>> Start

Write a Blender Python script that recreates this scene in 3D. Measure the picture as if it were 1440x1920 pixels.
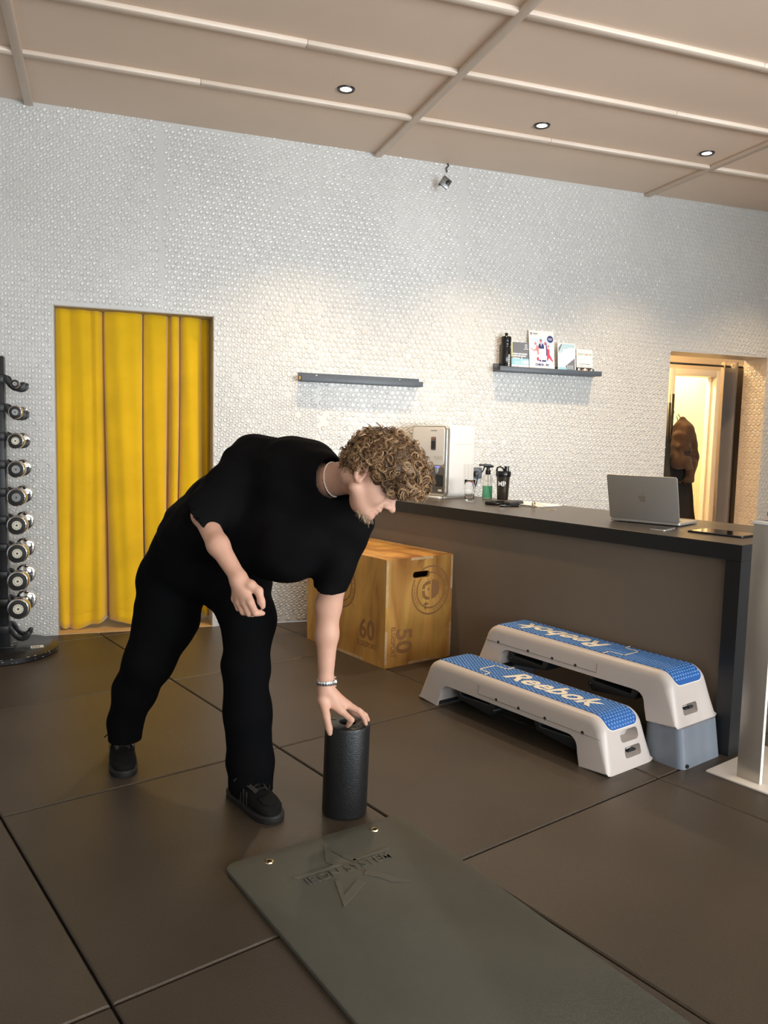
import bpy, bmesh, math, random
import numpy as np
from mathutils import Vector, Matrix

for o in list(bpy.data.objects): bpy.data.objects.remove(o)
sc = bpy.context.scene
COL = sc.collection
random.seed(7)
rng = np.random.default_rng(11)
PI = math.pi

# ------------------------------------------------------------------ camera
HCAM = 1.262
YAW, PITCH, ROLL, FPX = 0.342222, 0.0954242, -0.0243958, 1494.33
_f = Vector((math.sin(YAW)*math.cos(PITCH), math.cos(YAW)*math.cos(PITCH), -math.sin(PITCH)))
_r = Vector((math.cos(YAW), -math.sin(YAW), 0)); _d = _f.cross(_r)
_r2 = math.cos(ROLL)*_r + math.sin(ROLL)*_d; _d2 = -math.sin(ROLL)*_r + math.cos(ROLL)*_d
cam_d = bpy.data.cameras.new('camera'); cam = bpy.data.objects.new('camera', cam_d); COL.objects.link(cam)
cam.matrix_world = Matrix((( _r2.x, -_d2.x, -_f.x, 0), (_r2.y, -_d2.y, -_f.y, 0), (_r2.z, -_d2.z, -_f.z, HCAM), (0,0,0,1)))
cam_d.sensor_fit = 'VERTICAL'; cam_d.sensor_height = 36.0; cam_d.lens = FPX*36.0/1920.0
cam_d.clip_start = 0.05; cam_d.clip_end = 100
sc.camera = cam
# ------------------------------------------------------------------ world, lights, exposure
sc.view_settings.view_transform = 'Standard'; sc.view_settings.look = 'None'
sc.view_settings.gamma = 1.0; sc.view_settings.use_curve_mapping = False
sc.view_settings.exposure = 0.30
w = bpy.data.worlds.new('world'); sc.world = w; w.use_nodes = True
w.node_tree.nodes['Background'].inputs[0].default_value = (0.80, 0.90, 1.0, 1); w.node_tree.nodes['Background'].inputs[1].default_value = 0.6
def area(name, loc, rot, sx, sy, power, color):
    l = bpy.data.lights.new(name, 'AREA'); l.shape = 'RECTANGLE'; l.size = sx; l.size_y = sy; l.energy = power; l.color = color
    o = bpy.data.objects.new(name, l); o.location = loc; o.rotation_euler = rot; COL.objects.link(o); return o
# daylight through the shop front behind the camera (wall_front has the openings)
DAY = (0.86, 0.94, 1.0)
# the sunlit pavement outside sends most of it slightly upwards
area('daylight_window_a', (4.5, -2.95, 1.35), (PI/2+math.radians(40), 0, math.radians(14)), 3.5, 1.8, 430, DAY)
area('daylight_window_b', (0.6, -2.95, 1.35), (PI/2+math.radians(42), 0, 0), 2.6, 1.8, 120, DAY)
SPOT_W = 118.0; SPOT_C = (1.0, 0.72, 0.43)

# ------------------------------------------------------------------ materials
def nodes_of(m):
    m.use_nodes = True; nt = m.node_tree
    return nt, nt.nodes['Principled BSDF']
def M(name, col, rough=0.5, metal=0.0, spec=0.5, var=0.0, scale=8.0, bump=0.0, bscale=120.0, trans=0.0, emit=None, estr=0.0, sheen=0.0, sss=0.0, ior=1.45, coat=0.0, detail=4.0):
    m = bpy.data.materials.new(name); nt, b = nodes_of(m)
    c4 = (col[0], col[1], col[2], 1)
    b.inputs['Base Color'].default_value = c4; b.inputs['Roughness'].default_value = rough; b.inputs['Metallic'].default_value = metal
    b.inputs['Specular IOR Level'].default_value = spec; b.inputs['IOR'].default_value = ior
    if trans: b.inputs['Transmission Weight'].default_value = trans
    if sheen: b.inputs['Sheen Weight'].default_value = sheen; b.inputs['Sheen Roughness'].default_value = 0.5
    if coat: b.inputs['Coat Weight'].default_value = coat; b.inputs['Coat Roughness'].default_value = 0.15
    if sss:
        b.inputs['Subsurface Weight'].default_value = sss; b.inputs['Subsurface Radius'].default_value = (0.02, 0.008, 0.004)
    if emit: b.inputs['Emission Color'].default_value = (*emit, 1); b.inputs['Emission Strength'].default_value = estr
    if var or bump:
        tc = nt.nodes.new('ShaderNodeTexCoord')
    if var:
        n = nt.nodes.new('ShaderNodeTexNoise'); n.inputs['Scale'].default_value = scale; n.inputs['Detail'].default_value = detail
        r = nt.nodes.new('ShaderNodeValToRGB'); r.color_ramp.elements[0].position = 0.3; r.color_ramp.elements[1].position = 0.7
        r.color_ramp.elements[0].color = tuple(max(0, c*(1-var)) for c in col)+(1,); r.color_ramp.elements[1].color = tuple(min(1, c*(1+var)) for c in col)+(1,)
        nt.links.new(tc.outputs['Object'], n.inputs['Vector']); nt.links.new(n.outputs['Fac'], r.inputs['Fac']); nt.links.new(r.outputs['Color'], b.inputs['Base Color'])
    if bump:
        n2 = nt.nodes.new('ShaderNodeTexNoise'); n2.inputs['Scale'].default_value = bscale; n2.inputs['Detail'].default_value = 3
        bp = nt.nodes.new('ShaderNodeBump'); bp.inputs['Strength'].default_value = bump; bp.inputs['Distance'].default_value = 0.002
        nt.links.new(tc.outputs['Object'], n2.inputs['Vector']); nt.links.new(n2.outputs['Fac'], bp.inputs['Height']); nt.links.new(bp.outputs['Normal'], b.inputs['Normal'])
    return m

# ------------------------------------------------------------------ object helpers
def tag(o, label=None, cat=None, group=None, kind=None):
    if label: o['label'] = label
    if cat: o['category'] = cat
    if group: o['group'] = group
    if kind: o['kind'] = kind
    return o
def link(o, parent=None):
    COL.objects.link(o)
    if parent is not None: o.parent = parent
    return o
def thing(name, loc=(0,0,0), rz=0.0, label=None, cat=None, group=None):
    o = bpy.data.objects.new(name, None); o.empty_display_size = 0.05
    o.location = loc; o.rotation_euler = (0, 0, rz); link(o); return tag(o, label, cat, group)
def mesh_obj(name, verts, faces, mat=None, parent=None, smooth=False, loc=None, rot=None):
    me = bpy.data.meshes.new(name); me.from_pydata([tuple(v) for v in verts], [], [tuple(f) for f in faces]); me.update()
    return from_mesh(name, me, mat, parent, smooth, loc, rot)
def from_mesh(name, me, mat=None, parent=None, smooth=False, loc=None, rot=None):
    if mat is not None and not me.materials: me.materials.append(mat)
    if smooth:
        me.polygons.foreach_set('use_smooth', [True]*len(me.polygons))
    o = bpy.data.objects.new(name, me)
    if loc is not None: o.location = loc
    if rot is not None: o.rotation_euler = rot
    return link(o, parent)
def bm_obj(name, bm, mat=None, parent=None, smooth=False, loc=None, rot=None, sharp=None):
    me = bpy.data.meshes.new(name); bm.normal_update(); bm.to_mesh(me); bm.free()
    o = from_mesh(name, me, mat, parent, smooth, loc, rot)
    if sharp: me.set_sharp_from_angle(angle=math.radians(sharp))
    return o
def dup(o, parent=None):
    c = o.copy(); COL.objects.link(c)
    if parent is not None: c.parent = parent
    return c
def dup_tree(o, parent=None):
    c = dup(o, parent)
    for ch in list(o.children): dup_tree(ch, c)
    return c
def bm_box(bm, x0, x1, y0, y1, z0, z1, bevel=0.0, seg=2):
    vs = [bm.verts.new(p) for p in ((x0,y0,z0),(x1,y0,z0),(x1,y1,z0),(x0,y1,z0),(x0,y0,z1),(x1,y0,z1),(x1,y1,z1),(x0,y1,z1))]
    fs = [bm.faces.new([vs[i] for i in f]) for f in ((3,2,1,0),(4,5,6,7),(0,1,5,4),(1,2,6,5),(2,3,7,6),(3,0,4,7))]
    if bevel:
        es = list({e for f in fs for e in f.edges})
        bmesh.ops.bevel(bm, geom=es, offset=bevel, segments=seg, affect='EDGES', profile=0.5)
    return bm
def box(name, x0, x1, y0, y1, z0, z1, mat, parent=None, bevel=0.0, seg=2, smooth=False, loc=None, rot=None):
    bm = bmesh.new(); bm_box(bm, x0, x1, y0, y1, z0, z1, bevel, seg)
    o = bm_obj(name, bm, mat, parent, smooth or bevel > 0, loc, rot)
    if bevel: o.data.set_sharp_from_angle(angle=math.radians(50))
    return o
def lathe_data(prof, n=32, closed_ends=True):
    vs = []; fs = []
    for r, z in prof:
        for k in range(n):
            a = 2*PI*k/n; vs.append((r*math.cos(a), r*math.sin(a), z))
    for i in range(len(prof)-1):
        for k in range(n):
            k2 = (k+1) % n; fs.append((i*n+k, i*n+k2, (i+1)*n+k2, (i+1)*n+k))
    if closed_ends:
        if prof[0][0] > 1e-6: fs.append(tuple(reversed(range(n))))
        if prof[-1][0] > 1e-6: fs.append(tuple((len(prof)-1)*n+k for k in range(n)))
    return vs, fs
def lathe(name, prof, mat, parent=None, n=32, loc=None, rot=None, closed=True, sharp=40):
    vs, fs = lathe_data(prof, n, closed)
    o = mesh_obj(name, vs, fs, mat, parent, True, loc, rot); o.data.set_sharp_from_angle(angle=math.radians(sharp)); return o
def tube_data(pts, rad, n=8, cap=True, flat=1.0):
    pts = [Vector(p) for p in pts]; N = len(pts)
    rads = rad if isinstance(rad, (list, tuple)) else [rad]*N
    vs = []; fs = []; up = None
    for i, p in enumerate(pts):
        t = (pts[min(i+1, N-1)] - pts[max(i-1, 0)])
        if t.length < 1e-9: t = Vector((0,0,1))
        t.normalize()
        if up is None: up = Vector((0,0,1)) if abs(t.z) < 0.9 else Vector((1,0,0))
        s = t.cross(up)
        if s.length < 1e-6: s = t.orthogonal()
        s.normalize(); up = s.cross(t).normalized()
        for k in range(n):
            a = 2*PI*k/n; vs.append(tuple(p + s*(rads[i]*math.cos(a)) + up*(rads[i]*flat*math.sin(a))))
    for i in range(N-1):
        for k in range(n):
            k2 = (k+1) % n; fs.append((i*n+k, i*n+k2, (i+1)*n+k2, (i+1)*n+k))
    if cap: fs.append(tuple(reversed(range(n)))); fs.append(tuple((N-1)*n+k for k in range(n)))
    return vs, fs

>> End

DIRECTION:
Your task is to return the lines above, from the first one up to and including the line containing "PI = math.pi", minus any pictures.

WRITTEN SOLUTION:
Write a Blender Python script that recreates this scene in 3D. Measure the picture as if it were 1440x1920 pixels.
import bpy, bmesh, math, random
import numpy as np
from mathutils import Vector, Matrix

for o in list(bpy.data.objects): bpy.data.objects.remove(o)
sc = bpy.context.scene
COL = sc.collection
random.seed(7)
rng = np.random.default_rng(11)
PI = math.pi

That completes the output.